===== PROVIDED DATA

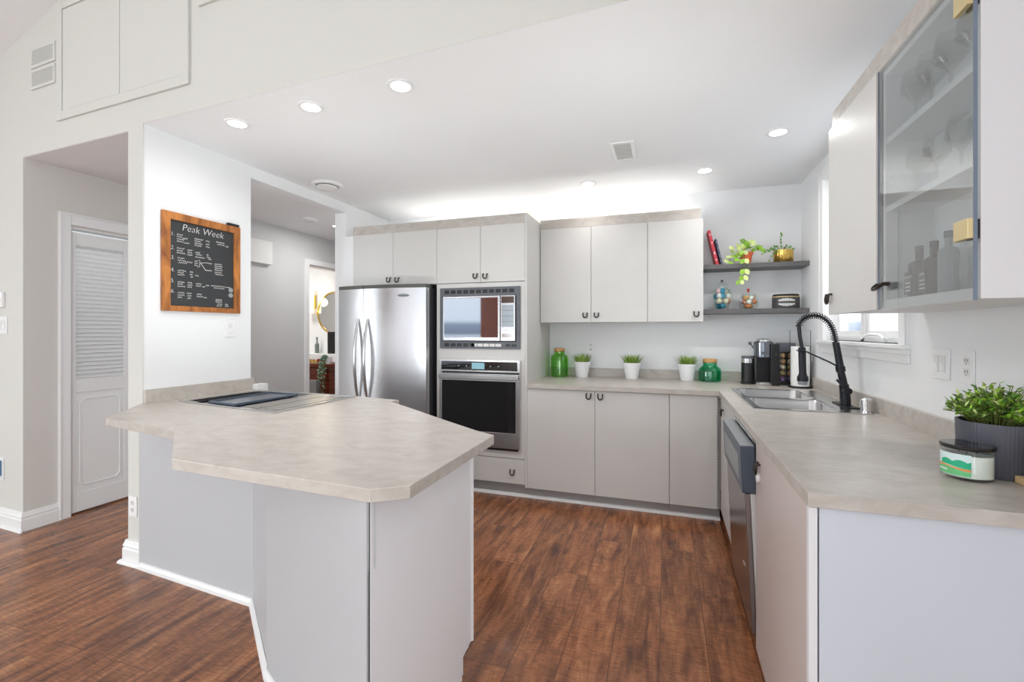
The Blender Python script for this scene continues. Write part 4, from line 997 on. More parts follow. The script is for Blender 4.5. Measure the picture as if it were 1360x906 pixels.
green_jar(.336, 4.10, [(0, 0), (.078, 0), (.086, .008), (.088, .085), (.082, .105), (.058, .125), (.054, .132), (.054, .158)], 'gteal', CT+.1595, .055, 'squat teal green glass jar with cork lid at the worktop corner')
def grasspot(x, y, lab):
    o = thing('potted_grass', (x, y, CT), lab, 'plant', 'three white pots of grass on the back worktop'); z = CT+.0003
    MB().lathe([(0, z), (.050, z), (.051, z+.002), (.070, z+.118), (.075, z+.119), (.076, z+.139), (.070, z+.139), (.068, z+.128), (0, z+.126)], (x, y), 32).build('pot', 'ceramic', o)
    MB().lathe([(0, z+.1262), (.067, z+.1285), (.04, z+.133), (0, z+.134)], (x, y), 16).build('moss', 'leafd', o)
    g = MB()
    for i in range(150):
        a = random.uniform(0, 2*PI); r = .058*math.sqrt(random.random()); lean = .75*r/.058+random.uniform(-.1, .25)
        g.blade((x+r*math.cos(a), y+r*math.sin(a), z+.128), (math.cos(a)*lean*.8, math.sin(a)*lean*.8, 1), random.uniform(.05, .098), .0075, .25)
    g.build('grass_blades', 'grass', o)
    g2 = MB()
    for i in range(60):
        a = random.uniform(0, 2*PI); r = .05*math.sqrt(random.random()); lean = .6*r/.05
        g2.blade((x+r*math.cos(a), y+r*math.sin(a), z+.128), (math.cos(a)*lean*.8, math.sin(a)*lean*.8, 1), random.uniform(.05, .08), .007, .25)
    g2.build('pale_grass_blades', 'leafl', o)
    return o
g1 = grasspot(-.723, 4.10, 'white pot of short grass beside the tall green jar')
for xx, lb in ((-.290, 'white pot of short grass, the middle of three'), (.159, 'white pot of short grass beside the squat teal jar')):
    c_ = copy_tree(g1); c_.location = (xx, 4.10, CT); c_['label'] = lb; c_.rotation_euler.z = xx*5

# milk frother, coffee maker, capsule dispenser, paper towel
x, y, z = .602, 4.0, CT+.0003
mf = thing('milk_frother', (x, y, CT), 'small black cylindrical milk frother with a silver collar', 'milk frother')
MB().lathe([(0, z), (.052, z), (.053, z+.004), (.053, z+.014), (.046, z+.018), (0, z+.018)], (x, y), 32).build('base', 'black', mf)
MB().lathe([(0, z+.0182), (.047, z+.0182), (.047, z+.165), (0, z+.165)], (x, y), 32).build('jug', 'black', mf)
MB().lathe([(0, z+.1652), (.0475, z+.1652), (.0475, z+.198), (0, z+.198)], (x, y), 32).build('collar', 'steelh', mf)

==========

• _GIVEN EXERCISE_: Each line above is to be copied verbatim. Drop any image from the copy.

• _RESPONSE TO THIS EXERCISE_:
The Blender Python script for this scene continues. Write part 4, from line 997 on. More parts follow. The script is for Blender 4.5. Measure the picture as if it were 1360x906 pixels.
green_jar(.336, 4.10, [(0, 0), (.078, 0), (.086, .008), (.088, .085), (.082, .105), (.058, .125), (.054, .132), (.054, .158)], 'gteal', CT+.1595, .055, 'squat teal green glass jar with cork lid at the worktop corner')
def grasspot(x, y, lab):
    o = thing('potted_grass', (x, y, CT), lab, 'plant', 'three white pots of grass on the back worktop'); z = CT+.0003
    MB().lathe([(0, z), (.050, z), (.051, z+.002), (.070, z+.118), (.075, z+.119), (.076, z+.139), (.070, z+.139), (.068, z+.128), (0, z+.126)], (x, y), 32).build('pot', 'ceramic', o)
    MB().lathe([(0, z+.1262), (.067, z+.1285), (.04, z+.133), (0, z+.134)], (x, y), 16).build('moss', 'leafd', o)
    g = MB()
    for i in range(150):
        a = random.uniform(0, 2*PI); r = .058*math.sqrt(random.random()); lean = .75*r/.058+random.uniform(-.1, .25)
        g.blade((x+r*math.cos(a), y+r*math.sin(a), z+.128), (math.cos(a)*lean*.8, math.sin(a)*lean*.8, 1), random.uniform(.05, .098), .0075, .25)
    g.build('grass_blades', 'grass', o)
    g2 = MB()
    for i in range(60):
        a = random.uniform(0, 2*PI); r = .05*math.sqrt(random.random()); lean = .6*r/.05
        g2.blade((x+r*math.cos(a), y+r*math.sin(a), z+.128), (math.cos(a)*lean*.8, math.sin(a)*lean*.8, 1), random.uniform(.05, .08), .007, .25)
    g2.build('pale_grass_blades', 'leafl', o)
    return o
g1 = grasspot(-.723, 4.10, 'white pot of short grass beside the tall green jar')
for xx, lb in ((-.290, 'white pot of short grass, the middle of three'), (.159, 'white pot of short grass beside the squat teal jar')):
    c_ = copy_tree(g1); c_.location = (xx, 4.10, CT); c_['label'] = lb; c_.rotation_euler.z = xx*5

# milk frother, coffee maker, capsule dispenser, paper towel
x, y, z = .602, 4.0, CT+.0003
mf = thing('milk_frother', (x, y, CT), 'small black cylindrical milk frother with a silver collar', 'milk frother')
MB().lathe([(0, z), (.052, z), (.053, z+.004), (.053, z+.014), (.046, z+.018), (0, z+.018)], (x, y), 32).build('base', 'black', mf)
MB().lathe([(0, z+.0182), (.047, z+.0182), (.047, z+.165), (0, z+.165)], (x, y), 32).build('jug', 'black', mf)
MB().lathe([(0, z+.1652), (.0475, z+.1652), (.0475, z+.198), (0, z+.198)], (x, y), 32).build('collar', 'steelh', mf)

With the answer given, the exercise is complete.